◆ Written request ◆
Print exactly the lines that run from the line containing "Write a Blender" to the line containing "SC.camera = cam", both included, and nothing else; pictures stay out.

* begin The input *

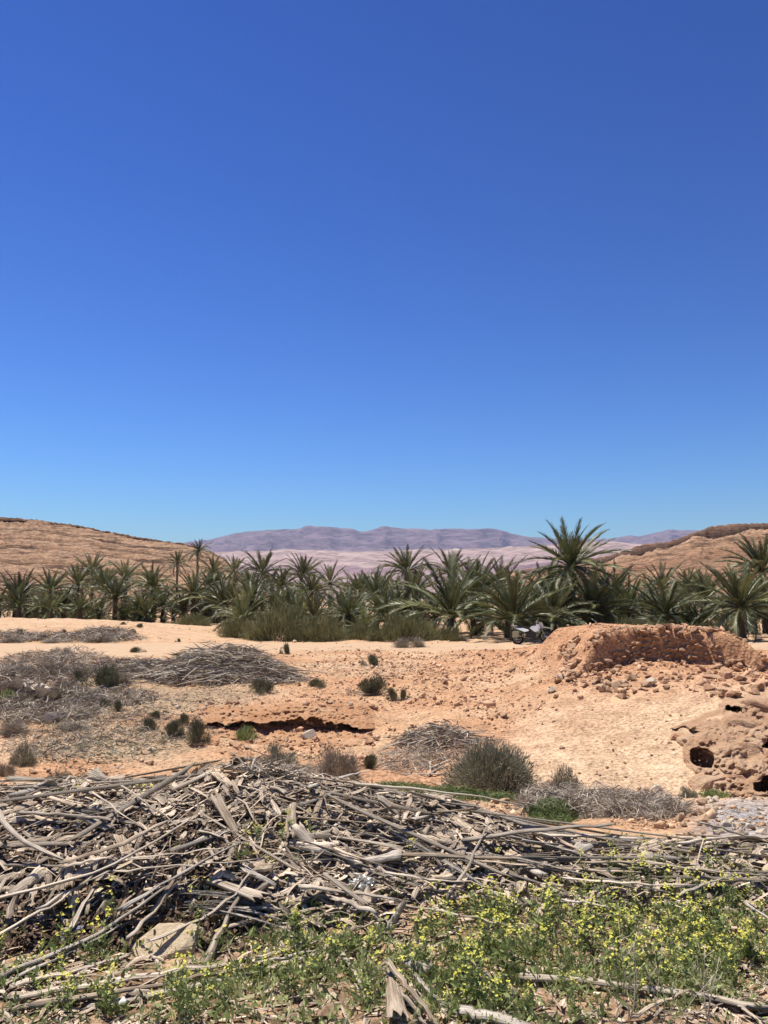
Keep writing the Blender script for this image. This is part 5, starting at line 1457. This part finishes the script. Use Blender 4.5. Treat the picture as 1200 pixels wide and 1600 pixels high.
# the big frond heap beside the road and the small one on the bank
def frond_heap(fx, fy, RX, RY, h, n, L0, L1, lab, grp, seed, slant, bare=.4, fill=True):
    """fx, fy: pixel of the heap's near foot; RX, RY, h: its half width, half depth and height in metres"""
    rr = random.Random(seed)
    foot = ground(fx, fy)[0]; cx, cy = foot[0], foot[1] + RY
    for k in range(n):
        a = rr.uniform(0, 6.283); q = math.sqrt(rr.random()) * .95
        x = cx + RX * q * math.cos(a); y = cy + RY * q * math.sin(a)
        z = float(height(x, y)); hz = h * (1 - q * q) * rr.uniform(.55, 1)
        L = rr.uniform(L0, L1); an = rr.gauss(slant, .6) + (math.pi if rr.random() < .3 else 0)
        ex, ey = math.cos(an) * L / 2, math.sin(an) * L / 2
        def top(px_, py_):
            qq = ((px_ - cx) / RX) ** 2 + ((py_ - cy) / RY) ** 2
            return float(height(px_, py_)) + max(.04, h * (1 - min(1, qq)) * rr.uniform(.5, .95))
        p0 = (x - ex, y - ey, .5 * top(x - ex, y - ey) + .5 * (z + hz)); p1 = (x + ex, y + ey, .75 * top(x + ex, y + ey) + .25 * (z + hz))
        if rr.random() > bare: dead_frond(p0, p1, lab[0], grp[0], .42)
        else: tag(lay(rr.choice(USTALK), 'palm_stalk', p0, p1, rr.uniform(.03, .055), 0), lab[1], 'palm stalk', grp[1])
    if not fill: return
    r = np.random.default_rng(seed); m = int(700 * RX * RY)
    a = r.uniform(0, 6.283, m); q = np.sqrt(r.uniform(0, 1, m)); x = cx + RX * q * np.cos(a); y = cy + RY * q * np.sin(a)
    P = np.stack([x, y, height(x, y) + h * (1 - q ** 2) * r.uniform(.3, .95, m) + .02], -1)
    an = r.normal(slant, .7, m); e = r.normal(0, .25, m); l = r.uniform(.3, 1.0, m) * (L0 + L1) / 4
    d = np.stack([np.cos(an) * np.cos(e), np.sin(an) * np.cos(e), np.sin(e)], -1) * l[:, None]
    V, Fq, R = blades(P - d * .5, P + d * .5, r.uniform(.008, .022, m), r.uniform(0, 1, m), bend=r.normal(size=(m, 3)) * .05)
    tag(obj('leaf_litter', mkmesh('leaf_litter', V, Fq, M_DEADTWIG, attrs={'rnd': R})), 'matted grey leaf blades inside ' + {5: 'the big heap beside the road', 6: 'the left end of the roadside heap', 8: 'the small heap above the largest bush'}[seed], 'plant litter', kind='stuff')
frond_heap(330, 1072, 2.7, 1.7, 1.15, 125, 1.4, 3.0, ('grey dead frond in the big heap beside the road', 'bare grey stalk in the big heap beside the road'), ('fronds of the roadside heap', 'stalks of the roadside heap'), 5, 0.3)
frond_heap(205, 1062, 1.7, 1.2, 0.55, 45, 1.0, 2.2, ('grey dead frond at the left end of the roadside heap', 'bare stalk at the left end of the roadside heap'), ('fronds at the left end of the roadside heap', 'stalks at the left end of the roadside heap'), 6, 0.2)
frond_heap(690, 1172, 0.95, 0.8, 0.42, 46, 0.6, 1.4, ('dead frond in the small heap above the largest bush', 'bare stalk in the small heap above the largest bush'), ('fronds of the small bank heap', 'stalks of the small bank heap'), 8, 0.3, .6)
frond_heap(655, 1212, 0.8, 0.9, 0.06, 18, 0.6, 1.3, ('dead frond lying flat left of the largest bush', 'bare stalk lying flat left of the largest bush'), ('fronds lying left of the largest bush', 'stalks lying left of the largest bush'), 9, 1.0, .6, False)

# fallen palm trunk in the scrub
def log():
    a = ground(26, 1073, .25)[0]; b = ground(82, 1092, .2)[0]
    d = Vector(b - a); L = d.length
    R = d.to_track_quat('Z', 'Y').to_matrix().to_4x4()
    root = obj('fallen_palm_trunk', None, None, tuple(a), None, None); root.empty_display_size = .2
    o = obj('bark', TRUNKS[0], root, M=R @ Matrix.Diagonal((.2, .2, L, 1)))
    for k in range(26):
        t = random.uniform(.05, .95); an = random.uniform(0, 6.28)
        q = R @ Vector((.2 * math.cos(an), .2 * math.sin(an), t * L))
        obj('leaf_base', random.choice(BOOTS), root, q, (random.uniform(-1, 1), random.uniform(-1.2, 0), an), (.22, .3, .3))
    tag(root, 'short fallen palm trunk with scaly bark in the grey scrub', 'log')
log()

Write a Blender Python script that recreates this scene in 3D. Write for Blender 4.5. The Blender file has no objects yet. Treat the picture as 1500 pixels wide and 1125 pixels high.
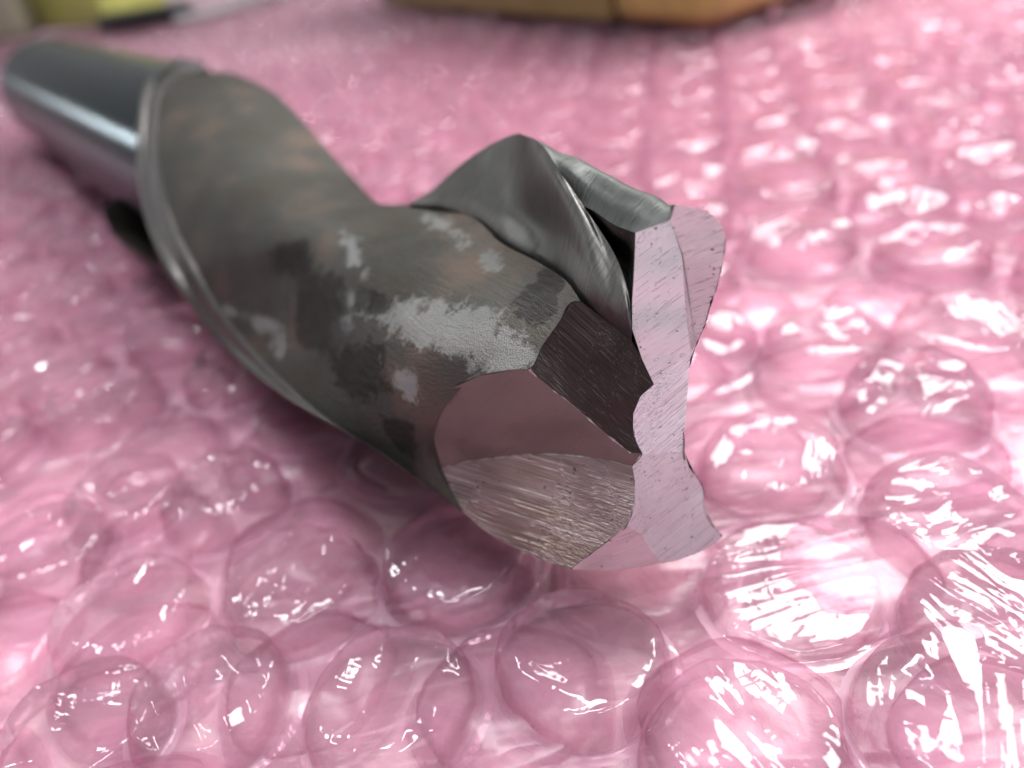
import bpy, bmesh, math, random
import numpy as np
from mathutils import Vector, Matrix, noise
random.seed(7); rng = np.random.default_rng(7)
SC = bpy.context.scene
COL = SC.collection

# ------------------------------------------------------------------ camera
# one unit = 1 cm.  The table is z = 0, the camera looks down on the drill tip.
F_PX, CX, CY = 1200.0, 750.0, 562.5          # lens in pixels of the 1500 px wide photograph
def unit(v): v = np.array(v, float); return v/np.linalg.norm(v)
def ray(x, y): return unit([(x-CX)/F_PX, -(y-CY)/F_PX, -1.0])
UPN = unit(np.cross(ray(1300, -330), ray(-200, -30)))
if UPN[1] < 0: UPN = -UPN
FWD = unit(np.array([0, 0, -1.0]) + UPN*UPN[2]); RGT = np.cross(FWD, UPN)
WM = np.array([RGT, FWD, UPN])               # camera axes -> world axes
CAM_H = 3.5
CAM = np.array([0, 0, CAM_H])
def to_world(p): return WM @ np.array(p, float) + CAM
cam_d = bpy.data.cameras.new("camera"); cam = bpy.data.objects.new("camera", cam_d); COL.objects.link(cam)
cam_d.sensor_width = 36; cam_d.lens = F_PX/1500*36
cam_d.clip_start = 0.05; cam_d.clip_end = 500
m4 = Matrix.Identity(4)
for r in range(3):
    for c in range(3): m4[r][c] = WM[r][c]
    m4[r][3] = CAM[r]
cam.matrix_world = m4
cam_d.dof.use_dof = True; cam_d.dof.focus_distance = 3.75; cam_d.dof.aperture_fstop = 0.30; cam_d.dof.aperture_blades = 0
SC.camera = cam

# ------------------------------------------------------------------ world + lamps
w = bpy.data.worlds.new("World"); SC.world = w; w.use_nodes = True
wt = w.node_tree; wt.nodes.clear()
wo = wt.nodes.new('ShaderNodeOutputWorld'); wb = wt.nodes.new('ShaderNodeBackground')
wtc = wt.nodes.new('ShaderNodeTexCoord'); wn = wt.nodes.new('ShaderNodeTexNoise'); wr = wt.nodes.new('ShaderNodeValToRGB')
wn.inputs['Scale'].default_value = 1.6; wn.inputs['Detail'].default_value = 3
wr.color_ramp.elements[0].position = .36; wr.color_ramp.elements[0].color = (.22, .225, .23, 1)
wr.color_ramp.elements[1].position = .66; wr.color_ramp.elements[1].color = (1, 1.02, 1.05, 1)
wt.links.new(wtc.outputs['Generated'], wn.inputs['Vector']); wt.links.new(wn.outputs['Fac'], wr.inputs['Fac'])
wt.links.new(wr.outputs['Color'], wb.inputs['Color']); wb.inputs['Strength'].default_value = 0.68
wt.links.new(wb.outputs[0], wo.inputs['Surface'])

def area(name, loc, target, sx, sy, power, col=(1, 1, 1)):
    d = bpy.data.lights.new(name, 'AREA'); d.shape = 'RECTANGLE'; d.size = sx; d.size_y = sy; d.energy = power; d.color = col
    o = bpy.data.objects.new(name, d); COL.objects.link(o); o.location = loc
    o.rotation_euler = (Vector(target)-Vector(loc)).to_track_quat('-Z', 'Y').to_euler()
    return o
area("window_light", (15, 18, 27), (0.5, 5, 0), 19, 15, 19000, (1.0, 0.985, 0.96))
area("ceiling_tube_light", (-5, 9, 26), (0, 5, 0), 1.6, 15, 3600, (0.95, 0.98, 1.0))
area("ceiling_tube_light.001", (4, -7, 24), (0, 4, 0), 13, 1.6, 3000, (0.97, 0.98, 1.0))

area("shank_stripe_light", (-46, 50, 9.5), (-4, 5, 1), 4, .9, 2200, (0.93, 0.98, 1.0))  # added lamp with no seen source, gives the shank its reflection stripe

SC.render.engine = 'CYCLES'
SC.view_settings.view_transform = 'Standard'; SC.view_settings.look = 'None'; SC.view_settings.exposure = 0.0; SC.view_settings.gamma = 1
SC.cycles.transparent_max_bounces = 24; SC.cycles.max_bounces = 6; SC.cycles.sample_clamp_indirect = 4
SC.cycles.use_adaptive_sampling = True; SC.cycles.adaptive_threshold = .05; SC.cycles.adaptive_min_samples = 16
SC.cycles.glossy_bounces = 3; SC.cycles.diffuse_bounces = 2; SC.cycles.transmission_bounces = 3; SC.cycles.caustics_reflective = False; SC.cycles.caustics_refractive = False
SC.cycles.use_denoising = True
try: SC.cycles.denoiser = 'OPENIMAGEDENOISE'
except Exception: pass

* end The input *

◆ Solution for this exercise ◆
Write a Blender Python script that recreates this scene in 3D. Write for Blender 4.5. The Blender file has no objects yet. Treat the picture as 1500 pixels wide and 1125 pixels high.
import bpy, bmesh, math, random
import numpy as np
from mathutils import Vector, Matrix, noise
random.seed(7); rng = np.random.default_rng(7)
SC = bpy.context.scene
COL = SC.collection

# ------------------------------------------------------------------ camera
# one unit = 1 cm.  The table is z = 0, the camera looks down on the drill tip.
F_PX, CX, CY = 1200.0, 750.0, 562.5          # lens in pixels of the 1500 px wide photograph
def unit(v): v = np.array(v, float); return v/np.linalg.norm(v)
def ray(x, y): return unit([(x-CX)/F_PX, -(y-CY)/F_PX, -1.0])
UPN = unit(np.cross(ray(1300, -330), ray(-200, -30)))
if UPN[1] < 0: UPN = -UPN
FWD = unit(np.array([0, 0, -1.0]) + UPN*UPN[2]); RGT = np.cross(FWD, UPN)
WM = np.array([RGT, FWD, UPN])               # camera axes -> world axes
CAM_H = 3.5
CAM = np.array([0, 0, CAM_H])
def to_world(p): return WM @ np.array(p, float) + CAM
cam_d = bpy.data.cameras.new("camera"); cam = bpy.data.objects.new("camera", cam_d); COL.objects.link(cam)
cam_d.sensor_width = 36; cam_d.lens = F_PX/1500*36
cam_d.clip_start = 0.05; cam_d.clip_end = 500
m4 = Matrix.Identity(4)
for r in range(3):
    for c in range(3): m4[r][c] = WM[r][c]
    m4[r][3] = CAM[r]
cam.matrix_world = m4
cam_d.dof.use_dof = True; cam_d.dof.focus_distance = 3.75; cam_d.dof.aperture_fstop = 0.30; cam_d.dof.aperture_blades = 0
SC.camera = cam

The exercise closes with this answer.